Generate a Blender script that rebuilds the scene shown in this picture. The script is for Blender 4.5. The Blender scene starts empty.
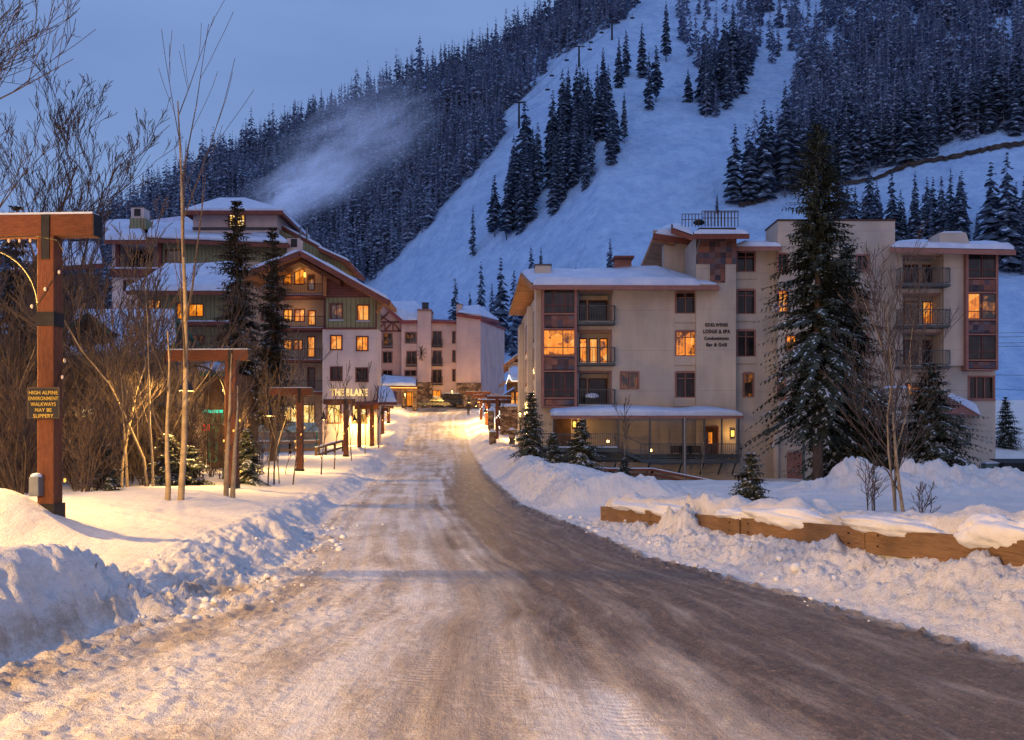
import bpy, math, random
import numpy as np
from mathutils import Vector, Matrix

SC = bpy.context.scene
COL = SC.collection
F, CX, HZ, CAMZ = 900.0, 512.0, 440.0, 2.2

def P(px, py, d):
    """a point of the place at distance d along the street"""
    return ((px - CX) / F * d, d, CAMZ + (HZ - py) / F * d)
def X(px, d): return (px - CX) / F * d
def Z(py, d): return CAMZ + (HZ - py) / F * d

# ------------------------------------------------------------------ materials
def _nt(name):
    m = bpy.data.materials.new(name); m.use_nodes = True
    nt = m.node_tree; nt.nodes.clear()
    out = nt.nodes.new('ShaderNodeOutputMaterial')
    return m, nt, out
def N(nt, t, **kw):
    n = nt.nodes.new(t)
    for k, v in kw.items():
        if k in n.inputs: n.inputs[k].default_value = v
        else: setattr(n, k, v)
    return n
def rgba(c): return (c[0], c[1], c[2], 1.0)
def mixcol(nt, fac, a, b, mode='MIX'):
    n = nt.nodes.new('ShaderNodeMix'); n.data_type = 'RGBA'; n.blend_type = mode
    for idx, v in ((0, fac), (6, a), (7, b)):
        if hasattr(v, 'is_linked') or isinstance(v, bpy.types.NodeSocket): nt.links.new(v, n.inputs[idx])
        elif idx == 0: n.inputs[0].default_value = v
        else: n.inputs[idx].default_value = rgba(v)
    return n.outputs[2]
def mathn(nt, op, a, b=None, clamp=False):
    n = nt.nodes.new('ShaderNodeMath'); n.operation = op; n.use_clamp = clamp
    for i, v in enumerate((a, b)):
        if v is None: continue
        if isinstance(v, bpy.types.NodeSocket): nt.links.new(v, n.inputs[i])
        else: n.inputs[i].default_value = v
    return n.outputs[0]
def pos(nt, scale=(1, 1, 1), obj=False):
    if obj: src = nt.nodes.new('ShaderNodeTexCoord').outputs['Object']
    else: src = nt.nodes.new('ShaderNodeNewGeometry').outputs['Position']
    m = nt.nodes.new('ShaderNodeMapping'); m.inputs['Scale'].default_value = scale
    nt.links.new(src, m.inputs['Vector']); return m.outputs['Vector']
def noise(nt, vec, scale, detail=4, rough=.55):
    n = N(nt, 'ShaderNodeTexNoise'); n.inputs['Scale'].default_value = scale
    n.inputs['Detail'].default_value = detail; n.inputs['Roughness'].default_value = rough
    nt.links.new(vec, n.inputs['Vector']); return n.outputs['Fac']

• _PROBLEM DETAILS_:
Pictures are excluded; copy all other data exactly as shown.

• _EXPECTED OUTPUT_:
Generate a Blender script that rebuilds the scene shown in this picture. The script is for Blender 4.5. The Blender scene starts empty.
import bpy, math, random
import numpy as np
from mathutils import Vector, Matrix

SC = bpy.context.scene
COL = SC.collection
F, CX, HZ, CAMZ = 900.0, 512.0, 440.0, 2.2

def P(px, py, d):
    """a point of the place at distance d along the street"""
    return ((px - CX) / F * d, d, CAMZ + (HZ - py) / F * d)
def X(px, d): return (px - CX) / F * d
def Z(py, d): return CAMZ + (HZ - py) / F * d

# ------------------------------------------------------------------ materials
def _nt(name):
    m = bpy.data.materials.new(name); m.use_nodes = True
    nt = m.node_tree; nt.nodes.clear()
    out = nt.nodes.new('ShaderNodeOutputMaterial')
    return m, nt, out
def N(nt, t, **kw):
    n = nt.nodes.new(t)
    for k, v in kw.items():
        if k in n.inputs: n.inputs[k].default_value = v
        else: setattr(n, k, v)
    return n
def rgba(c): return (c[0], c[1], c[2], 1.0)
def mixcol(nt, fac, a, b, mode='MIX'):
    n = nt.nodes.new('ShaderNodeMix'); n.data_type = 'RGBA'; n.blend_type = mode
    for idx, v in ((0, fac), (6, a), (7, b)):
        if hasattr(v, 'is_linked') or isinstance(v, bpy.types.NodeSocket): nt.links.new(v, n.inputs[idx])
        elif idx == 0: n.inputs[0].default_value = v
        else: n.inputs[idx].default_value = rgba(v)
    return n.outputs[2]
def mathn(nt, op, a, b=None, clamp=False):
    n = nt.nodes.new('ShaderNodeMath'); n.operation = op; n.use_clamp = clamp
    for i, v in enumerate((a, b)):
        if v is None: continue
        if isinstance(v, bpy.types.NodeSocket): nt.links.new(v, n.inputs[i])
        else: n.inputs[i].default_value = v
    return n.outputs[0]
def pos(nt, scale=(1, 1, 1), obj=False):
    if obj: src = nt.nodes.new('ShaderNodeTexCoord').outputs['Object']
    else: src = nt.nodes.new('ShaderNodeNewGeometry').outputs['Position']
    m = nt.nodes.new('ShaderNodeMapping'); m.inputs['Scale'].default_value = scale
    nt.links.new(src, m.inputs['Vector']); return m.outputs['Vector']
def noise(nt, vec, scale, detail=4, rough=.55):
    n = N(nt, 'ShaderNodeTexNoise'); n.inputs['Scale'].default_value = scale
    n.inputs['Detail'].default_value = detail; n.inputs['Roughness'].default_value = rough
    nt.links.new(vec, n.inputs['Vector']); return n.outputs['Fac']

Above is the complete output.